Personally, I can’t stand this picture. What no one realizes when looking at this picture is that I passed this sadhu along the way to another temple, one that is a popular tourist attraction. This sadhu, with his long white robes and beautiful framing, who begs for his living, set himself up as a prime photo opportunity. After I took the picture, he held up a small brass plate into which I was intended to give him alms. I was fine with giving a beggar some money. I was even OK with paying for a photograph. I was, moralistically, not OK with the forces that commodify cultural and religious traditions in developing nations. I was absolutely not OK with having accidentally become an agent of those forces.
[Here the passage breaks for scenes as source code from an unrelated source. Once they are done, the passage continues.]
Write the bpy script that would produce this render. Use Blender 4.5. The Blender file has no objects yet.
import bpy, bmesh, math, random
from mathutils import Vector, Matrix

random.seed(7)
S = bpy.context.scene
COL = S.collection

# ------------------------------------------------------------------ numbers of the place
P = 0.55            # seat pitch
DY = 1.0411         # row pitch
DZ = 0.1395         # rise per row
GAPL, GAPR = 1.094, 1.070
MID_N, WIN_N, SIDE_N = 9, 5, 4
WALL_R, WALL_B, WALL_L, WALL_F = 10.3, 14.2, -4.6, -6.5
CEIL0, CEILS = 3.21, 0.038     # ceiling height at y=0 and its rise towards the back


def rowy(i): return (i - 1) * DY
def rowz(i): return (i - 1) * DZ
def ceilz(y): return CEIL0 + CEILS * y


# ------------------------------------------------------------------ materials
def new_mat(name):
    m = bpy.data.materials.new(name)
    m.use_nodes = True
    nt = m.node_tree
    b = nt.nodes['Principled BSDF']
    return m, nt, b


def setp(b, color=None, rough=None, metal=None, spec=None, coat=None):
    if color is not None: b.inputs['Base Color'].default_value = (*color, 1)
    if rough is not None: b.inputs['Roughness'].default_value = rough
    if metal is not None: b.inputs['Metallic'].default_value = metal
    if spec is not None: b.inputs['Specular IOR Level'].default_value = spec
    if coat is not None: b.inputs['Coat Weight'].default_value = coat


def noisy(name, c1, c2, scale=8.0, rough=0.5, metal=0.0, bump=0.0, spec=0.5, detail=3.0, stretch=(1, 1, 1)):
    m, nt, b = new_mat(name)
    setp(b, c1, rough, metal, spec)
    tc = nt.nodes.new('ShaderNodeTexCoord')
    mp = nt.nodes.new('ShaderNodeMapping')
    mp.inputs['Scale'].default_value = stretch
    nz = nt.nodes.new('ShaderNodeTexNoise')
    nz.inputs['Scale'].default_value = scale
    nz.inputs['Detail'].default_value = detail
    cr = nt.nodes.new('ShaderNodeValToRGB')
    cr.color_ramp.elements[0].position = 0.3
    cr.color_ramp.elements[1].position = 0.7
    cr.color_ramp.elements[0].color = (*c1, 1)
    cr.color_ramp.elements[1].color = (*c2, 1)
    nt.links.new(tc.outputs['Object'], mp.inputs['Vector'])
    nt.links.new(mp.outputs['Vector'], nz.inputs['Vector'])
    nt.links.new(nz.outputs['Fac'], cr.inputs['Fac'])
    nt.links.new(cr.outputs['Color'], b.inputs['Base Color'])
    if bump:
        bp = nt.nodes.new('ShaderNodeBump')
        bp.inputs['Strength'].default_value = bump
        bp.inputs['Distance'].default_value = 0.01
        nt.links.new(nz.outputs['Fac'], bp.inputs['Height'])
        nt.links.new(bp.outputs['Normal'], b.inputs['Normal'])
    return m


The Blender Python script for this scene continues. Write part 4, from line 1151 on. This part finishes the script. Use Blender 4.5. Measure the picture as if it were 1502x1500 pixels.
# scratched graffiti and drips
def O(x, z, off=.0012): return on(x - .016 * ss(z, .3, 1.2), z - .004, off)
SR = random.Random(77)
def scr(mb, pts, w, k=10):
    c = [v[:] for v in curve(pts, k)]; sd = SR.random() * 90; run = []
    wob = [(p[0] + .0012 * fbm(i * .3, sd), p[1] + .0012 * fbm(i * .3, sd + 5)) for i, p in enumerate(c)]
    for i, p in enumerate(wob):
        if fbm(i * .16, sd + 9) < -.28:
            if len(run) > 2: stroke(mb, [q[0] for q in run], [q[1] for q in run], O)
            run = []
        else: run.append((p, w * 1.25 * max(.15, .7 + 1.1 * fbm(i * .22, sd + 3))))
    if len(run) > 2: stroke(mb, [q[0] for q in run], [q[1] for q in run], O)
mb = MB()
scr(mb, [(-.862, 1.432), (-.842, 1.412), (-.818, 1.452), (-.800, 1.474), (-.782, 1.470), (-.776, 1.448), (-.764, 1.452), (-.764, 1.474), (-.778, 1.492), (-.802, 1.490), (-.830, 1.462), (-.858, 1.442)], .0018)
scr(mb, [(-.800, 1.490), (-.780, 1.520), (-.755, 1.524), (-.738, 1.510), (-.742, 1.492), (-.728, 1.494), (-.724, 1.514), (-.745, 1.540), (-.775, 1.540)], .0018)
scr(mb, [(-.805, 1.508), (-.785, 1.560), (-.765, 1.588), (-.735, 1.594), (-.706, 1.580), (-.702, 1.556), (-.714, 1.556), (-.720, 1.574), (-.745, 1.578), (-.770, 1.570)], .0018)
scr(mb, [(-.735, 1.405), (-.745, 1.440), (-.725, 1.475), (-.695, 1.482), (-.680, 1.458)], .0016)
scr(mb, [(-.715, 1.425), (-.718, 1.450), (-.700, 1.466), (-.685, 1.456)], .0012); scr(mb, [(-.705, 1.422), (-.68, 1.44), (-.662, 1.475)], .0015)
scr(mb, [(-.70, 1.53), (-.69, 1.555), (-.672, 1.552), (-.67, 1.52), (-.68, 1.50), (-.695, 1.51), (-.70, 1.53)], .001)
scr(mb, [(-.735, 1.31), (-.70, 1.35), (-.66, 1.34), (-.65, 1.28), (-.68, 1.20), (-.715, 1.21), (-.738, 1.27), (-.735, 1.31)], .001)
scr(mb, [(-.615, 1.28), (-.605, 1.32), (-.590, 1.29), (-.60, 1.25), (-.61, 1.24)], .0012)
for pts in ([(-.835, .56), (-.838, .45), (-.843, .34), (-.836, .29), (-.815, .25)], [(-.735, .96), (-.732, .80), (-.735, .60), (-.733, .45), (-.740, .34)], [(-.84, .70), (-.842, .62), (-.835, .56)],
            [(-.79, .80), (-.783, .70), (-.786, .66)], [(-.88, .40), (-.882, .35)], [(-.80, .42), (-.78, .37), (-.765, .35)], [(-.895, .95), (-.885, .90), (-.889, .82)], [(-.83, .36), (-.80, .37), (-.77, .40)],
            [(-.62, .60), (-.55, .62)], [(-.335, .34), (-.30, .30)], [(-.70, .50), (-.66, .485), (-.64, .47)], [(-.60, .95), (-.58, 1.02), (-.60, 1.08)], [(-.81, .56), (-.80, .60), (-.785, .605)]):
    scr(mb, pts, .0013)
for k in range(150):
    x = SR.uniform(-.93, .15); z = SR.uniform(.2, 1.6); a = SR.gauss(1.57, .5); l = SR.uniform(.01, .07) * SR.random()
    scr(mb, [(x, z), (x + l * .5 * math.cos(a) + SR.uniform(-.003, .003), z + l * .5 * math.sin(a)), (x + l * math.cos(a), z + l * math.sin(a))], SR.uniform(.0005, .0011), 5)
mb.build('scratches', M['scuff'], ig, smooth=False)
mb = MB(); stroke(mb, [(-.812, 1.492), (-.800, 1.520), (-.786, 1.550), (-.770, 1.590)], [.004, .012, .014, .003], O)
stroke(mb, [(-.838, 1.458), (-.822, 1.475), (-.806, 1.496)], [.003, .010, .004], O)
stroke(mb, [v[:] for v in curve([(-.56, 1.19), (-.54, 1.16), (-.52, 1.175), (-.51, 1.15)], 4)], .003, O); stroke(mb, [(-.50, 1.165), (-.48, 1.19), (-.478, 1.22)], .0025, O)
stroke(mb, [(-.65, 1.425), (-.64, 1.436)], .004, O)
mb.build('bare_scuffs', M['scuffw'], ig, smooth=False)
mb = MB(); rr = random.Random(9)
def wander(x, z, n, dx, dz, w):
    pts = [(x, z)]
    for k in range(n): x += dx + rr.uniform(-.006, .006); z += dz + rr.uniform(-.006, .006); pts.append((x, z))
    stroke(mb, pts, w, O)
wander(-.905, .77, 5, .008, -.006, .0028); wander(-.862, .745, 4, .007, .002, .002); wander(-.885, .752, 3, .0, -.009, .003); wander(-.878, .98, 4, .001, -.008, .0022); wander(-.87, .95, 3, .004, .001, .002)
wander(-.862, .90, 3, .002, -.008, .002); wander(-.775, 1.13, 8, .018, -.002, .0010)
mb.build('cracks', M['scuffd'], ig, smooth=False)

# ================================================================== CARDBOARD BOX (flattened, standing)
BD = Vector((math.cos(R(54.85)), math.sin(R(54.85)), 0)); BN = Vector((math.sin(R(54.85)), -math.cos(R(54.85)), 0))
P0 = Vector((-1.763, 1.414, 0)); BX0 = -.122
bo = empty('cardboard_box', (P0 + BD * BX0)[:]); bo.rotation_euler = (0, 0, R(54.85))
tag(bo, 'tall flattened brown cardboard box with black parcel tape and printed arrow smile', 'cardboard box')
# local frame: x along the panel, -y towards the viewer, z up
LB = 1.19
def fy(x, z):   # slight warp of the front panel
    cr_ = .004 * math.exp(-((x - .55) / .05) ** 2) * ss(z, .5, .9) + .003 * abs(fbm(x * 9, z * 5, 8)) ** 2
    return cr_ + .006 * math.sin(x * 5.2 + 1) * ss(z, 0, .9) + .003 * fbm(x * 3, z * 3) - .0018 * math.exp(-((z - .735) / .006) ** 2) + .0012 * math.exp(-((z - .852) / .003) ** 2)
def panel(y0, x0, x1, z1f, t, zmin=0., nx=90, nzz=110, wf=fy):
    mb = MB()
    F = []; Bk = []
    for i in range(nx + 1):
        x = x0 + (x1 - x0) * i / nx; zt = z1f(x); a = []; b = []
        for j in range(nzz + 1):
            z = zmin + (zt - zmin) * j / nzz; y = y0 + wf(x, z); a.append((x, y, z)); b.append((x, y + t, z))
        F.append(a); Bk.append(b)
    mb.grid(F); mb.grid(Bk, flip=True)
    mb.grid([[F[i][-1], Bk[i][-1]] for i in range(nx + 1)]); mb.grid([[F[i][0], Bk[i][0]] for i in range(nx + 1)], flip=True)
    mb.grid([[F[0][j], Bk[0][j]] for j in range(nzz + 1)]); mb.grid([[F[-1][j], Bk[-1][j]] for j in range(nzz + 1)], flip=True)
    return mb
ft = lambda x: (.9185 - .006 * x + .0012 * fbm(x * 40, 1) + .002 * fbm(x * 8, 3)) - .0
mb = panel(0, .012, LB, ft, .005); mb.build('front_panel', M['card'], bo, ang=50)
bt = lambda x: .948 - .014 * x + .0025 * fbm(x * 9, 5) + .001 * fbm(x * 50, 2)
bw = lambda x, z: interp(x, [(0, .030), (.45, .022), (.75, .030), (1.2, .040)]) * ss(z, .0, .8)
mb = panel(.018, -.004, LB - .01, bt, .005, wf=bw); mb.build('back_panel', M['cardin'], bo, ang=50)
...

So, when I see this photograph, which seems beautiful to some people, I see myself, outside of the photograph’s frame, converting culture into commodity. It is, to me, a photograph of me from which I have been cropped. I framed it that way.


I think what I’m getting at here is that the style with which a photograph is taken—artfully, anti-artfully, beautifully, or with the sublime in mind—matters less than frame and substance, and that matters less than how we view the photographs. It’s a tricky matter made trickier by the privileged status and authority that viewers grant to photography. As Malcolm Gladwell points out in “Picture Problem,” Colin Powell showed America photographs of something--no viewers knew just what, and Powell even admitted that he also could not personally tell just what the photographs depicted. But, he said, there are experts who do know. And based on their testimony (in absentia), we should go to war.